I am turning thirty four this winter.
When I mentioned this to Keith, he was stunned. "Are you really?" he asked, in disbelief.
I love that man.
Last night, the thought of my birthday had me in the grip of a cold fear, though I'm ashamed to admit it. I saw how short life is.
It doesn't seem so bad right now, in the morning, after I've had some coffee. But it still stuns me- just how fast our lives go by.
Now I'm wrestling with a much more important matter- how on earth do daemons travel the long distances between towns?
My entire re write is hung up on this question, much as the entire second half was hung up before I could figure out who sailed the ship to Tenjiku.
So far I have two ideas, but both of them have the same significant problem- that of being too childish.
The first is a lacquered carriage drawn by the sable coated sika deer of Japan, and driven by the same grinning, pointed eared Tanuki creatures that have a ramen stand high up in the Nishimachi mountains.
The second is a coal powered train, staffed by the aforementioned Tanuki.
I'm not writing a children's book, but it sure as hell feels like it, at the moment.
At first, I was able to ignore this whole question because T'ien-lung personally carried them to Minami City. Now I realize that this won't work. It's illogical. T'ien-lung and Tenshio cannot both leave the shrine at the same time.
Tenshio is not going to call down the wind just to catch a ride into the city either. Besides, I decided that it won't carry passengers; it will only carry the person sealed to it.
Besides, it's not like your typical daemon is going to have a celestial dragon available to them for their every travel need; there must be some other, more pedestrian mode of transportation available to the general public.
Horseback? Maybe the Nishiyama town keeps horses stabled at the bottom of the rice paddies and there's a system in place that's kind of like the Pony Express.
But I'm tired of writing about horses. Ceallach is nothing more than one long journey by horseback. I'm horsebacked out.
Sea journey? The daemon do fish the coastal waters around the Touzainanboku mountains, though they don't venture out into the deep waters of the Kagamihara unless they're true, ocean faring daemon.
But that just seems so tiresome. Though, actually, it does make the most sense. It would be the fastest way of travel, by far, because it could cut across the distance, instead of following the coast the long way around.
But no. That just makes the whole culture too sea faring by far. I want the average mountain daemon to be terrified of the ocean and subject to bouts of seasickness, as Tenshio is.
To tell the truth, I want like hell to make it a train. I want there to be a train and I don't want to explain how that's possible. I want it just to be- just throw it out there, logic be damned.

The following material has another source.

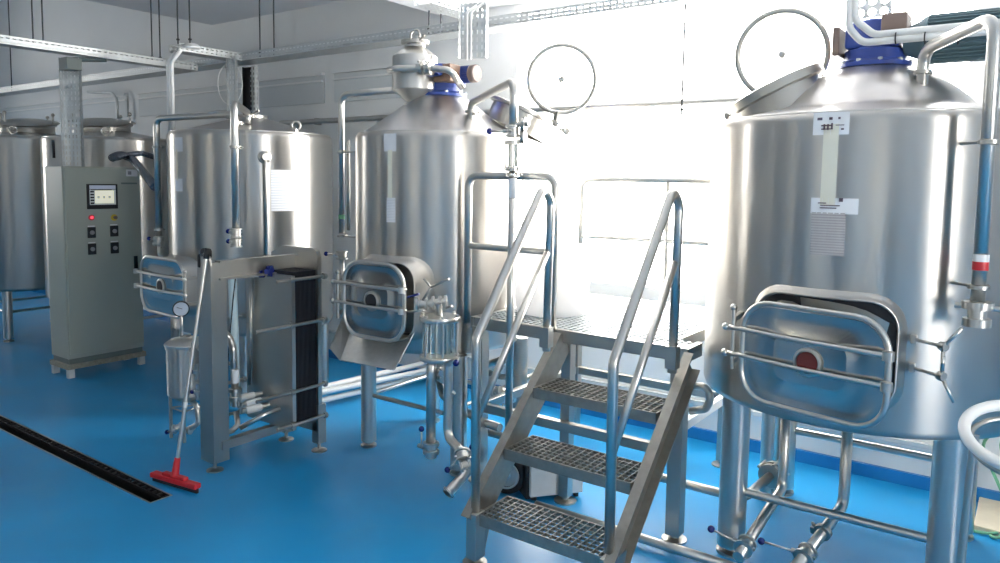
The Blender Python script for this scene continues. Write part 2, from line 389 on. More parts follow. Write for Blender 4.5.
def manway(root, cx, cy, r, zc, W, H, depth, hinge, ang, Wd, Hd, flush=False, bolts=True, phi=-PI / 2, drop=0., port='dark'):
    """rectangular manway: neck welded into the shell, dark inside, gasketed door on bars, swing bolts"""
    n = V((math.cos(phi), math.sin(phi), 0)); u = V((-n.y, n.x, 0)); z = V((0, 0, 1)); up = z
    def on_shell(p, extra=0):
        q = p - V((cx, cy, 0)); s = q.dot(u); return V((cx, cy, 0)) + u * s + n * (math.sqrt(max(1e-4, r * r - s * s)) + extra) + z * p.z
    ce = V((cx, cy, zc)) + n * (r + depth)
    def ring(W_, H_, rr, off, shell=False):
        pts = rrect(V((cx, cy, zc)) + n * (r + off), u, z, W_, H_, rr)
        return [on_shell(p, off) for p in pts] if shell else pts
    b = MB()
    loft(b, [ring(W + .05, H + .06, .13, -.004, True), ring(W + .03, H + .035, .12, .010, True), ring(W + .012, H + .012, .11, .016, True), ring(W + .008, H + .008, .11, depth, flush),
             ring(W - .004, H - .004, .105, depth + .004, flush), ring(W - .012, H - .012, .10, depth - .002, flush), ring(W - .016, H - .016, .10, -.03, True)], (False, False))
    b.build('manway_neck', 'tank', root)
    b = MB(); loft(b, [ring(W - .018, H - .018, .10, .006, True)], (False, True)); b.build('manway_opening', 'dark', root)
    # door
    hd = hinge; ca, sa = math.cos(ang), math.sin(ang)
    if hd < 0: h0 = ce - u * (Wd / 2) + n * .02; du = u * ca + n * sa          # hinged left, right edge swings out
    else: h0 = ce + u * (Wd / 2) + n * .02; du = -u * ca + n * sa
    nn = du.cross(z) if du.cross(z).dot(n) > 0 else -du.cross(z); nn.normalize()
    dc = h0 + du * (Wd / 2) + z * drop; zu = (z * math.cos(drop * 0) ).normalized()
    b = MB()
    def dl(W_, H_, rr, off): return rrect(dc + nn * off, du, zu, W_, H_, rr)
    loft(b, [dl(Wd * .98, Hd * .98, .115, -.012), dl(Wd, Hd, .12, -.004), dl(Wd, Hd, .12, .004), dl(Wd - .03, Hd - .03, .105, .006), dl(Wd - .07, Hd - .07, .09, .0), dl(Wd * .5, Hd * .45, .05, .012)], (True, True))
    door = b.build('manway_door', 'door', root)
    b = MB(); b.tube(dl(Wd, Hd, .12, .004), .0115, n=10, closed=True); b.build('rim', 'steel', door)
    b = MB(); b.lathe([(.03, .0), (.056, .002), (.056, .010), (.050, .013), (.044, .013), (.042, .006), (.002, .006)], dc + nn * .012, nn, 32); b.build('sight_port', 'steel', door)
    b = MB(); b.lathe([(.041, 0), (.041, .004), (.02, .005)], dc + nn * .019, nn, 24); b.build('sight_glass', port, door)
    b = MB(); ext = .06
    for s in (-1, 1):
        zz = zu * (s * Hd * .135 + .03)
        p0 = h0 + z * drop - du * ext + nn * .035 + zz; p1 = h0 + z * drop + du * (Wd + .01) + nn * .035 + zz
        b.tube([p0, h0 + z * drop + du * .02 + nn * .03 + zz, p0.lerp(p1, .5) + nn * .012, p1 - du * .06, p1], .0095, .03, n=8); b.ball(p0, .016, 8)
        b.lathe([(.012, -.018), (.02, -.016), (.02, .016), (.012, .018)], p1, zu, 12)
        b.cyl(p1 - nn * .035, p1, .008, n=8)
    b.build('clamp_bar', 'steel', door)
    b = MB(); b.cyl(h0 - du * .035 + nn * .02 - zu * (Hd * .30), h0 - du * .035 + nn * .02 + zu * (Hd * .33), .009, n=10)
    b.ball(h0 - du * .035 + nn * .02 + zu * (Hd * .34), .015, 8)
    for s in (-1, 1): b.beam(h0 - du * .035 + nn * .02 + zu * (s * Hd * .22), on_shell(h0 - du * .06 + zu * (s * Hd * .22)), .02, .02)
    b.build('hinge', 'satin', root)
    if bolts:
        for s in (-1, 1):
            zz = z * (s * Hd * .135 + .02); sd = -hd
            base = on_shell(V((cx, cy, zc)) + u * sd * (W / 2 + .045) + zz, .012)
            b = MB(); b.box(base, (.022, .025, .035), (u, n, z), .004)
            tip = base + (u * sd * .8 + n * .55).normalized() * .125
            b.cyl(base, tip, .0065, n=10); b.lathe([(.006, -.012), (.016, -.012), (.018, .0), (.016, .012), (.006, .012)], tip, tip - base, 14)
            k = 1 if s > 0 else -1
            b.tube([tip, tip + V((.055 * sd, -.01, .075)) if k > 0 else tip + V((.045 * sd, -.01, -.085))], .0065, n=8)
            b.tube([tip, tip + V((.004, -.01, -.085)) if k > 0 else tip + V((.004, -.01, .075))], .0065, n=8)
            b.build('swing_bolt', 'steel', root)
    return dc, nn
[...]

Just be all- Yeah, that's a train, you got a problem with that? You want to know why they don't use that technology elsewhere, if they have it here? You want to know where they mine the coal from, how they get it to the train, who works the mines, all that crap? Well, I'm not telling you. So there.
Sigh.
I'm not going to make it a train. I make it a train and boom! I'm writing a children's book. Everyone knows that, it's clear. Every story from the Polar Express to Hogwarts to Narnia has a train. I can't put a damn train in my story. I already have a dragon and a talking dog, for god's sake.
That leaves me with the carriage. It's not a bad idea and having it drawn by deer is pretty interesting, though not entirely original, of course. I think I can describe that in a fairly adult way, but then the story gets this strange, pseudo-British flavor.
The Japanese did have coaches, but they were way, way back in the Heian era, and they were actually very slow and uncomfortable ox carts. The imperial family still uses horse drawn carriages, but they look suspiciously British, upon close review.
The Japanese nobility did have peasants run them around by foot in these little dangling, ornate boxes, but that's just ridiculous.
Maybe horseback is best. Tenshio can dress up like a samurai and it can be all shades of Shogun and Ran.
Bonzaiiiii!
I hate this crap.
Wait. Maybe it should be completely British. After all, I have an English convent center stage in the second half of the story. Why not add one more of the same element, and just have the stage coach be completely British, with all the trappings, like muddy leather boots and luggage. It'll still driven by the Tanuki, much as the convent is for daemon in the full regalia of Catholic nuns.
That's more bizarre and yet less childish than the other options, and it's balanced. I can even throw in a stone ale house/inns as way stations, and English pastures/farms where the horses are stabled and bred.
Hm. I like it. I think I'm going with it.